Kebaya tidak perlu ditolak, tapi harus dikembalikan maknanya. Ia bukan simbol penundukan, tapi bisa menjadi simbol perlawanan, jika dipakai dengan kesadaran akan sejarahnya. Namun, yang paling penting bukanlah apa yang kita kenakan, melainkan bagaimana kita berpikir kritis dengan terus menyuarakan hak-hak perempuan dalam kehidupan sehari-hari. Karena, Kartini mewariskan pada kita api intelektual, bukan sekadar busana.
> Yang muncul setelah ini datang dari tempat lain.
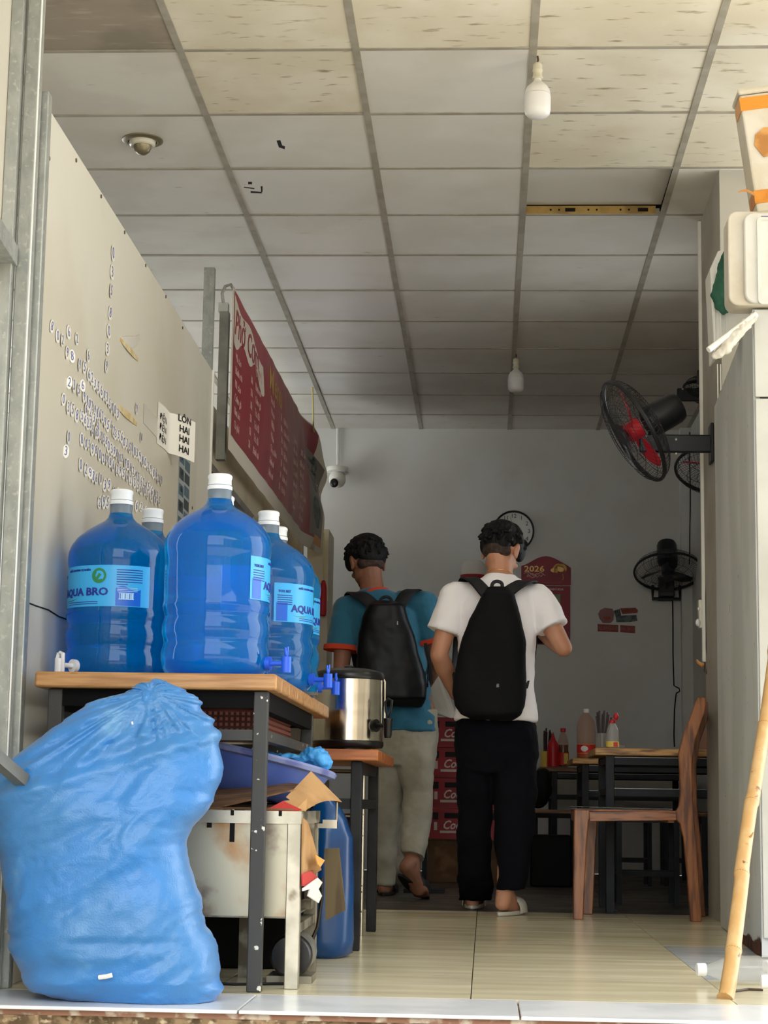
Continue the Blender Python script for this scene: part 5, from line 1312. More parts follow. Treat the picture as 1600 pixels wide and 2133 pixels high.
PRO('cap', [(.0145, .218), (.017, .22), (.017, .242), (.001, .244)], T, 'sauce_red', ss)
MB().box(p+Vector((.004, -.0385, .02)), p+Vector((.03, -.030, .085))).build('yellow_patch', 'label_yellow', ss, smooth=False)
p = base(1465, 1556, 8.10, zA); tag(MB().box(p+Vector((-.03, -.03, 0)), p+Vector((.03, .03, .095))).build('napkin_box', 'pet_smoke', bev=.004), 'translucent napkin box on the nearest table behind the chair back', 'box')

# ------------------------------------------------------------------ drink crates, carton and bags in the back
def crate(label, x, y, z):
    c = thing('drink_crate', label, 'crate', (x, y, z), 'red drink crates stacked at the back')
    W_, D_, H_ = .40, .30, .172
    MB().box((x, y+.004, z), (x+W_, y+D_, z+H_)).build('crate_body', 'crate_red', c, smooth=False, bev=.006)
    for nm, a, b2, z0, z1, m in (('hand_hole', .085, .315, .118, .148, 'crate_hole'), ('side_hole', .02, .05, .11, .15, 'crate_hole'), ('side_hole', .35, .38, .11, .15, 'crate_hole'), ('side_slot', .026, .044, .05, .095, 'crate_white'),
                                 ('white_band', .06, .34, .034, .048, 'crate_white')):
        MB().box((x+a, y+.0015, z+z0), (x+b2, y+.006, z+z1)).build(nm, m, c, smooth=False)
    MB().box((x-.003, y, z+H_-.014), (x+W_+.003, y+.01, z+H_-.001)).box((x-.003, y, z+.001), (x+W_+.003, y+.01, z+.012)).build('lip', 'crate_red', c, smooth=False)
    t = MB(); letter(t, 'Coca-Cola', .068, frame((x+.2, y+.0035, z+.078), (1, 0, 0), (0, 0, 1), (0, -1, 0)), shear=.35, bold=.0015, sx=.86)
    t.build('lettering', 'crate_white', c, smooth=False)
cx = atY(896, 1600, 10.8).x
for k, lb in enumerate(('lowest of the four red drink crates, standing on the brown carton', 'second red drink crate from the bottom of the stack', 'third red drink crate from the bottom of the stack', 'topmost of the four red drink crates behind the men')):
    crate(lb, cx, 10.8, .242+k*.1735)
cb_ = thing('brown_carton', 'brown cardboard carton on the floor under the red crate stack', 'carton', (cx+.2, 10.95, 0))
MB().box((cx-.01, 10.78, 0), (cx+.42, 11.12, .235)).build('carton_body', 'carton_brown', cb_, smooth=False, bev=.004)
MB().box((cx+.03, 10.7785, .03), (cx+.2, 10.782, .2)).build('side_flap', 'card_dark', cb_, smooth=False)
MB().box((cx-.012, 10.775, .236), (cx+.422, 11.12, .241)).build('carton_lid', 'carton_brown', cb_, smooth=False)
# pale plastic sheet / bag hanging between the men
ps_ = MB()
tri = [(888, 1338, 9.45), (902, 1352, 9.45), (946, 1478, 9.45), (958, 1492, 9.45), (940, 1496, 9.4), (903, 1486, 9.4), (898, 1440, 9.4), (889, 1400, 9.45)]
P = [atY(*q) for q in tri]
ps_.add(P+[p+Vector((0, .05, 0)) for p in P], [tuple(range(7, -1, -1)), tuple(range(8, 16))]+[(i, (i+1) % 8, 8+(i+1) % 8, 8+i) for i in range(8)])
o = ps_.build('pale_bag', 'bag_pale', smooth=False, bev=.008)
tag(o, 'pale grey plastic bag hanging between the two men above the red crates', 'bag')
po = thing('dark_stand', 'dark upright post beside the teal shirt holding the pale bag', 'post', (-.29, 9.5, 0))
q = atY(889, 1420, 9.52)
MB().box((q.x-.012, 9.51, 0), (q.x+.012, 9.535, q.z+.06)).build('post', 'frame_dark', po, smooth=False)
MB().box((q.x-.1, 9.44, 0), (q.x+.1, 9.6, .02)).build('base', 'frame_dark', po, smooth=False)
MB().box((q.x-.01, 9.46, q.z+.04), (q.x+.16, 9.51, q.z+.056)).build('arm', 'frame_dark', po, smooth=False)
# green and white sack with a black bundle, between the walking man's legs
q = atY(826, 1745, 10.2)
o = MB().ell((q.x, 10.25, .22), (.10, .08, .21)).ell((q.x+.02, 10.25, .10), (.10, .08, .10)).build('pale_sack', 'bag_pale'); fuse(o, .01, 3); displace(o, .08, .03)
tag(o, 'pale rice sack standing on the floor behind the walking man', 'sack')
o = MB().ell((q.x+.01, 10.25, .47), (.098, .075, .065)).build('green_bag', 'bag_green'); fuse(o, .01, 2); displace(o, .06, .02)
tag(o, 'green bag lying on the pale rice sack', 'bag')
o = MB().ell((q.x-.0, 10.22, .59), (.085, .07, .07)).ell((q.x+.05, 10.22, .62), (.05, .05, .05)).build('black_bundle', 'black_matte'); fuse(o, .01, 2); displace(o, .05, .02)
tag(o, 'black bundle on top of the green bag', 'bundle')

# ------------------------------------------------------------------ bamboo pole, empty bottles, bits at the right edge
bm = thing('bamboo_pole', 'yellow bamboo pole leaning on the grey cabinet at the right edge', 'pole', atZ(1512, 2080))
e0, e1 = atZ(1511, 2081)+Vector((0, 0, .001)), atY(1652, 1070, 5.62)
pts = []; rad = []
nodes = [.0, .078, .21, .345, .50, .66, .82, 1.]
for a, b in zip(nodes, nodes[1:]):
    for f in (0, .04, .10, .5, .90, .96): t_ = a+(b-a)*f; pts.append(e0.lerp(e1, t_)); rad.append((.0190-.0035*t_)*(1.10 if f in (0,) else (1.03 if f in (.04, .96) else 1)))
pts.append(e1); rad.append(.0125)
for i, p in enumerate(pts): p += Vector((.004*math.sin(i*.31), 0, 0))
MB().tube(pts, rad, 20).build('culm', 'bamboo', bm, angle=60)
for t_ in nodes[1:-1]:
    c = e0.lerp(e1, t_); d = (e1-e0).normalized(); i_ = min(range(len(pts)), key=lambda k: (pts[k]-c).length); c = pts[i_]
    MB().tube([c-d*.003, c-d*.001, c+d*.001, c+d*.003], [.0184-.0035*t_, .0208-.0035*t_, .0208-.0035*t_, .0184-.0035*t_], 20).build('node_ring', 'bamboo_node', bm)
c = e0.lerp(e1, .255); d = Vector((.018, -.012, .012)); c = pts[min(range(len(pts)), key=lambda k: (pts[k]-c).length)]
MB().tube([c+Vector((.002, -.0165, 0)), c+Vector((.010, -.018, .004)), c+Vector((.016, -.015, .014))], [.004, .003, .0015], 6).build('twig_stub', 'bamboo_node', bm)
PET = [(.012, 0), (.0125, .014), (.014, .018), (.020, .035), (.031, .062), (.034, .08), (.034, .10), (.0325, .105), (.034, .11), (.034, .14), (.0325, .145), (.034, .15), (.034, .20), (.031, .213), (.02, .217)]
CAP = [(.0145, -.012), (.0155, -.010), (.0155, .008), (.0145, .010), (.012, .010)]
def petb(label, p, axis, s=1., m='pet_clear'):
    b = thing('plastic_bottle', label, 'bottle', p); ax = Vector(axis).normalized(); x, y, z = basis(ax)
    T = frame(p, x, y, ax)
    MB().lathe([(r*s, z*s) for r, z in PET], 28, T).build('bottle_shell', m, b, angle=60)
    MB().lathe([(r*s, z*s) for r, z in CAP], 20, T).build('cap', 'cap_white', b, angle=30)
    return b
p = atZ(1464, 2052); p = Vector((p.x, p.y+.02, .0362)); petb('empty clear bottle lying on the floor, white cap toward the left of the bamboo', p, (1, .12, 0), 1.06)
p = atZ(1600, 2078); p.z = .0362; petb('empty clear bottle lying at the right frame edge, white cap just showing', p+Vector((-.003, .0, 0)), (1, -.05, 0), 1.06)
p = atZ(1598, 2050); b5 = petb('large empty smoky bottle standing on its cap end at the right frame edge', Vector((p.x+.02, p.y+.09, .0365)), (.9, .4, 0), 1.05, 'pet_smoke')
b5['label'] = 'larger empty smoky bottle lying behind the others by the cabinet foot'
b5.location = b5.location
o = MB().tube([atZ(1530, 2070)+Vector((0, .02, .004)), atZ(1560, 2066)+Vector((0, .02, .004)), atZ(1592, 2067)+Vector((0, .02, .004))], .0035, 6).build('thin_stick', 'cord_brown')
tag(o, 'thin brown stick lying on the floor right of the bamboo foot', 'stick')
# ------------------------------------------------------------------ the two men
mat('skin', (196, 142, 112), r=.55, sss=.12, c2=(184, 128, 98), sc=8)
mat('skin_dark', (150, 102, 78), r=.55, sss=.12, c2=(138, 92, 70), sc=8)
mat('hair_black', (13, 12, 14), r=.62, bump=1., bsc=190, bst=(1, 1, .15), spec=.3)
mat('hair_short', (34, 27, 24), r=.75, c2=(84, 60, 48), sc=60, lo=.3, hi=.75)
mat('shirt_white', (250, 245, 247), r=.85, sheen=.2, bump=.08, bsc=300)
mat('shirt_teal', (40, 104, 130), r=.85, sheen=.2, bump=.08, bsc=300)
mat('trim_orange', (206, 66, 36), r=.8)
mat('trousers_black', (9, 10, 16), r=.9, spec=.15)
mat('trousers_grey', (170, 164, 146), r=.88, c2=(154, 148, 130), sc=6, sheen=.1)
mat('pack_black', (17, 17, 20), r=.8, spec=.2, c2=(13, 13, 16), sc=5, bump=.1, bsc=200)
mat('pack_glossy', (10, 11, 16), r=.45, spec=.3, c2=(8, 9, 13), sc=5)
mat('strap', (20, 20, 24), r=.7)
mat('slipper_pale', (206, 200, 186), r=.6)
mat('slipper_black', (26, 26, 26), r=.6)
mat('eye_white', (230, 226, 220), r=.3); mat('lip', (150, 84, 74), r=.5)
mat('gold_chain', (226, 170, 100), r=.3, m=.8)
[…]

Hari ini, perjuangan perempuan masih panjang. Ketimpangan gender masih nyata. Kekerasan terhadap perempuan terus terjadi. Hak perempuan atas pendidikan, kesehatan reproduksi, dan ruang politik masih sering diabaikan. Dalam konteks inilah, pemikiran Kartini mengingatkan kita. Perempuan tidak boleh dibungkam, tidak boleh dikurung dalam rumah, dan tidak boleh diatur oleh sistem yang menganggap mereka lebih rendah.
Kartini telah membuktikan bahwa seorang perempuan muda dari Jepara, dalam keterbatasannya, mampu memikirkan ulang sistem yang menindasnya dan merumuskan gagasan-gagasan yang jauh melampaui zamannya. Memperingati Kartini adalah memperingati keberanian untuk berpikir, menggugat, dan membebaskan diri.
Dan semestinya, Hari Kartini tidak hanya menjadi seremoni tahunan yang hampa makna, melainkan momen untuk menyalakan kembali obor pemikirannya guna membakar ketidakadilan, menolak pembungkaman, dan menyalakan harapan bagi masa depan yang lebih setara. Jadi, mari kita rayakan apa yang ia pikirkan, perjuangkan, dan tinggalkan sebagai warisan intelektual; kebebasan, keberanian, dan kesetaraan.